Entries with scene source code
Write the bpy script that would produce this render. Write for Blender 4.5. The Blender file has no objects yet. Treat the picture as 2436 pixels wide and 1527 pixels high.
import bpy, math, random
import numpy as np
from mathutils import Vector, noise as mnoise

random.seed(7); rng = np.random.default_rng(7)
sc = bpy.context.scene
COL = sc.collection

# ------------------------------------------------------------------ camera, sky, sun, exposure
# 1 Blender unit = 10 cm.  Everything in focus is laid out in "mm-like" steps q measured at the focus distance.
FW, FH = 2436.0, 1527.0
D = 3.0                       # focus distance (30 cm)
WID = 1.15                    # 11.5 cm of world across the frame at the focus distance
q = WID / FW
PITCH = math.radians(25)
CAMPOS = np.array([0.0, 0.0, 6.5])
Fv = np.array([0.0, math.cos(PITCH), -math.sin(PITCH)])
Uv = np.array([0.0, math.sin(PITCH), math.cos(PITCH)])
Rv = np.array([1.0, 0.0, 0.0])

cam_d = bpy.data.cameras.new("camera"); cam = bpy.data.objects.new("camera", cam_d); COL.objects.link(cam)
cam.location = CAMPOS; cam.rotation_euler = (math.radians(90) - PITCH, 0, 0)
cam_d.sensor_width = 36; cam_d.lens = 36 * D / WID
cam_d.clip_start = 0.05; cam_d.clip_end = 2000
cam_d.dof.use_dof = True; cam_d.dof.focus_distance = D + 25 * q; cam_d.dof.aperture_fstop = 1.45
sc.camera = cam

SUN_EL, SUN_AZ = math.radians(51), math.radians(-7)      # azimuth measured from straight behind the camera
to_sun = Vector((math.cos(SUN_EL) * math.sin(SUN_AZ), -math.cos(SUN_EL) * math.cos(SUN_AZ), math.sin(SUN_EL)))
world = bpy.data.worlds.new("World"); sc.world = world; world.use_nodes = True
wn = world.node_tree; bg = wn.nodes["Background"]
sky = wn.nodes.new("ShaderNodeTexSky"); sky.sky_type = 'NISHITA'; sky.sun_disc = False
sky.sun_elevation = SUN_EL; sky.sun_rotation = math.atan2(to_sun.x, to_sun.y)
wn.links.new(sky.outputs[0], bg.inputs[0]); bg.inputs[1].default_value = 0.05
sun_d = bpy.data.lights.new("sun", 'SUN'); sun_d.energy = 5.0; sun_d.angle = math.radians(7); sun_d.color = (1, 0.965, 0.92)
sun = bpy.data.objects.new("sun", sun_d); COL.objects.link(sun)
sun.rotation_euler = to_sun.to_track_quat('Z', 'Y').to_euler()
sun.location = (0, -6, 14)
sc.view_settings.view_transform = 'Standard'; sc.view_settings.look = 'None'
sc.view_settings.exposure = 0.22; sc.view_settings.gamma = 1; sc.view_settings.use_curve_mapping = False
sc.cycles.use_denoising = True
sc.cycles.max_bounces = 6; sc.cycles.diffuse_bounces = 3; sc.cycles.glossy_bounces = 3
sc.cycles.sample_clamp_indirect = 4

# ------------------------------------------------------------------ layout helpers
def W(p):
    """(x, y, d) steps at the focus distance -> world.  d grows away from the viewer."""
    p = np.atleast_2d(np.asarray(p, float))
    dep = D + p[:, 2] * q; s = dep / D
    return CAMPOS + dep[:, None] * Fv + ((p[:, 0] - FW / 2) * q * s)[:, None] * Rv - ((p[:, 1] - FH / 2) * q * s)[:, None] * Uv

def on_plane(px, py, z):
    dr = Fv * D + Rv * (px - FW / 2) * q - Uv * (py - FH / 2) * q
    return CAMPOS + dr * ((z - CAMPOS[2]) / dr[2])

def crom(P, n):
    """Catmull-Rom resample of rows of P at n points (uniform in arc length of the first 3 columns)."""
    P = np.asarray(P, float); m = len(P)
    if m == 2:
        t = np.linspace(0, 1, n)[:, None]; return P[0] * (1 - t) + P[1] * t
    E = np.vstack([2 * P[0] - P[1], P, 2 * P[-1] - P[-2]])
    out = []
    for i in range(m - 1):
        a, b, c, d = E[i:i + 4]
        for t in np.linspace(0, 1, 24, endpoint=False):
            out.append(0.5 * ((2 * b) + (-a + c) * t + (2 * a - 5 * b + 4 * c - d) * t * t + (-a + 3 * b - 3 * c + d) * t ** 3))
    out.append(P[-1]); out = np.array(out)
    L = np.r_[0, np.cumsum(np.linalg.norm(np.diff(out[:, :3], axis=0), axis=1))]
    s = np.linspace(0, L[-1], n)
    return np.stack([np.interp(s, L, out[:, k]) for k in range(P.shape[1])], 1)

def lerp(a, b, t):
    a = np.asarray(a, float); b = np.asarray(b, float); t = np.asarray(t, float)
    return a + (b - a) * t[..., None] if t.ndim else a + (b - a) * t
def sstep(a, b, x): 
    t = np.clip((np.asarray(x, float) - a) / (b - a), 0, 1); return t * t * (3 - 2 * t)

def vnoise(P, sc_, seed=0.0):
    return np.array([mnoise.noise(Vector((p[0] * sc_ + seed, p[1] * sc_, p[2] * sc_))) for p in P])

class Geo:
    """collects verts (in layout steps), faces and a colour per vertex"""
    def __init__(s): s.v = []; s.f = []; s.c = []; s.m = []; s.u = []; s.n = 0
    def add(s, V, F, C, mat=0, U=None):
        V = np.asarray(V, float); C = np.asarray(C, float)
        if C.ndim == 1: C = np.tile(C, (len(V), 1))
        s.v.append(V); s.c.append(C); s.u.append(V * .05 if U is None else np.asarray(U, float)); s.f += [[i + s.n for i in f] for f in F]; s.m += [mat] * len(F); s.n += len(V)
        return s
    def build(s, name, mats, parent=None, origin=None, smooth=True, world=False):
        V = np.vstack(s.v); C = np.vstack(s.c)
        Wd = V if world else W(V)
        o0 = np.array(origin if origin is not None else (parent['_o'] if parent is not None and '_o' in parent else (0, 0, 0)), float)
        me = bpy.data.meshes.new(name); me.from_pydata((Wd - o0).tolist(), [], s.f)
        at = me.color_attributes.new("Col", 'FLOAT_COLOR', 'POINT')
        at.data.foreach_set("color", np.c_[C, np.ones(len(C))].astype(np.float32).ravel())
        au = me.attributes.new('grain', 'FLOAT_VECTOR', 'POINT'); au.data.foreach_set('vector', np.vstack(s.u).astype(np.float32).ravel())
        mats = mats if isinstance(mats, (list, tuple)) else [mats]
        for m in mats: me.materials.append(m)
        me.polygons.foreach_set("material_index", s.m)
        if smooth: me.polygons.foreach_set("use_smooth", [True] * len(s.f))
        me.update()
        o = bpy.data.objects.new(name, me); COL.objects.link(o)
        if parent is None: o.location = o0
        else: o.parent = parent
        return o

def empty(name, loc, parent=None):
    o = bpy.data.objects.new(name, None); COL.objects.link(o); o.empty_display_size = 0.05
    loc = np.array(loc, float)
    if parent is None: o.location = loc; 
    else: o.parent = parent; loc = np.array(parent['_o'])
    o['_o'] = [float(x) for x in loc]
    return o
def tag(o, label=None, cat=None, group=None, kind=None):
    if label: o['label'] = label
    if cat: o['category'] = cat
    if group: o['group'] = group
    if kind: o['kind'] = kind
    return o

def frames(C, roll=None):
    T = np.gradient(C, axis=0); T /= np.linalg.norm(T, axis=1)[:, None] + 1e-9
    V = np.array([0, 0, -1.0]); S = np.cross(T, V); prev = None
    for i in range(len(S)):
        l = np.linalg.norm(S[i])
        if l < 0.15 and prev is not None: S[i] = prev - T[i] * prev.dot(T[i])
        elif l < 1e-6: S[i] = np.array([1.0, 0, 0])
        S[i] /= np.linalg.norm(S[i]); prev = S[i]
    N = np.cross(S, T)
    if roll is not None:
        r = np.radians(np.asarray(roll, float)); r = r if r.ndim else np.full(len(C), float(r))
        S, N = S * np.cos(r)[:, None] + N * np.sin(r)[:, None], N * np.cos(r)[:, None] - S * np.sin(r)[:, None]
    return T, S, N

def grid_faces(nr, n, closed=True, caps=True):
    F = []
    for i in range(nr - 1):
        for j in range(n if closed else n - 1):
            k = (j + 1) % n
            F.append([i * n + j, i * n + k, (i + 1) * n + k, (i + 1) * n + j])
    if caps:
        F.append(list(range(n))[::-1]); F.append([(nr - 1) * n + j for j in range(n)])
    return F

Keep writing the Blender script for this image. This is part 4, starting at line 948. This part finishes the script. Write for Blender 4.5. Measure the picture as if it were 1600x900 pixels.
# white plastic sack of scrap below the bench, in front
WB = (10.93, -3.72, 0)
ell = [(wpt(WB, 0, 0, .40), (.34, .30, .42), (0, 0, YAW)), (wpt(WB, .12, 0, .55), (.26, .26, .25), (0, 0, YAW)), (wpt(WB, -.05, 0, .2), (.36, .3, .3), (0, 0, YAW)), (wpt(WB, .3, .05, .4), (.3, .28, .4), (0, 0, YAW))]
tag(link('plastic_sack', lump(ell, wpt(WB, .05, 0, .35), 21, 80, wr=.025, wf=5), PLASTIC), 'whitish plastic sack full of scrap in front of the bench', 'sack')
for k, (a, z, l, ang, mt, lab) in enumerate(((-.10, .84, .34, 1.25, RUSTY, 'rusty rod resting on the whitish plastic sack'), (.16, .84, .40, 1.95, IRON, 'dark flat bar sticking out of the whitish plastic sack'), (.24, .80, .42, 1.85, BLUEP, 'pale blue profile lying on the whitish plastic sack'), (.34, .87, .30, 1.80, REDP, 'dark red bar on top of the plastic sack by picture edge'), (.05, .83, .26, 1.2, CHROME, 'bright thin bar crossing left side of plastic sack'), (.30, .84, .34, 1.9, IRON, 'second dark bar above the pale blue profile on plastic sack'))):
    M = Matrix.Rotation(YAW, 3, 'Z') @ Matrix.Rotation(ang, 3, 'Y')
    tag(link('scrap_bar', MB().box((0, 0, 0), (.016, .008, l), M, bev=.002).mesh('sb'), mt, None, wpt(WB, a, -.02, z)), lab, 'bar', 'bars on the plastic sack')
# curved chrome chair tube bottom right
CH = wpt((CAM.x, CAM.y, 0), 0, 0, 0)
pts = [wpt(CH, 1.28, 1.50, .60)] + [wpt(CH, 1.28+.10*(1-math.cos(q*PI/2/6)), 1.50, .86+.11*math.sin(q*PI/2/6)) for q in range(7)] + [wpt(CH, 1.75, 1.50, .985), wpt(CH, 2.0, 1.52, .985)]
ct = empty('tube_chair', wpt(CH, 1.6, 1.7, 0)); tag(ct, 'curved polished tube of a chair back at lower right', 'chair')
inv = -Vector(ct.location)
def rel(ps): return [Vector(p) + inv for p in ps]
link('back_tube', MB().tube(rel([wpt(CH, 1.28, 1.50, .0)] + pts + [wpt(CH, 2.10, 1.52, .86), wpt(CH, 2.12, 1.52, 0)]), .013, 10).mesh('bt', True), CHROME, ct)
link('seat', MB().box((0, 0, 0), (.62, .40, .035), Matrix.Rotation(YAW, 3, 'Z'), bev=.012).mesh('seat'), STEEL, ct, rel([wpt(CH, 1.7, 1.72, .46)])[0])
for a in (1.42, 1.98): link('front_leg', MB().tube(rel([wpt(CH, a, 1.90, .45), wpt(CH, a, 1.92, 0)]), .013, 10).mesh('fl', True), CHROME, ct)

● **AIM**
Transcribe only, please, the lines from the first line of the records through the line with "sc.camera = cam". Both of those lines are included.

● **TASK ANSWER**
Write the bpy script that would produce this render. Write for Blender 4.5. The Blender file has no objects yet. Treat the picture as 2436 pixels wide and 1527 pixels high.
import bpy, math, random
import numpy as np
from mathutils import Vector, noise as mnoise

random.seed(7); rng = np.random.default_rng(7)
sc = bpy.context.scene
COL = sc.collection

# ------------------------------------------------------------------ camera, sky, sun, exposure
# 1 Blender unit = 10 cm.  Everything in focus is laid out in "mm-like" steps q measured at the focus distance.
FW, FH = 2436.0, 1527.0
D = 3.0                       # focus distance (30 cm)
WID = 1.15                    # 11.5 cm of world across the frame at the focus distance
q = WID / FW
PITCH = math.radians(25)
CAMPOS = np.array([0.0, 0.0, 6.5])
Fv = np.array([0.0, math.cos(PITCH), -math.sin(PITCH)])
Uv = np.array([0.0, math.sin(PITCH), math.cos(PITCH)])
Rv = np.array([1.0, 0.0, 0.0])

cam_d = bpy.data.cameras.new("camera"); cam = bpy.data.objects.new("camera", cam_d); COL.objects.link(cam)
cam.location = CAMPOS; cam.rotation_euler = (math.radians(90) - PITCH, 0, 0)
cam_d.sensor_width = 36; cam_d.lens = 36 * D / WID
cam_d.clip_start = 0.05; cam_d.clip_end = 2000
cam_d.dof.use_dof = True; cam_d.dof.focus_distance = D + 25 * q; cam_d.dof.aperture_fstop = 1.45
sc.camera = cam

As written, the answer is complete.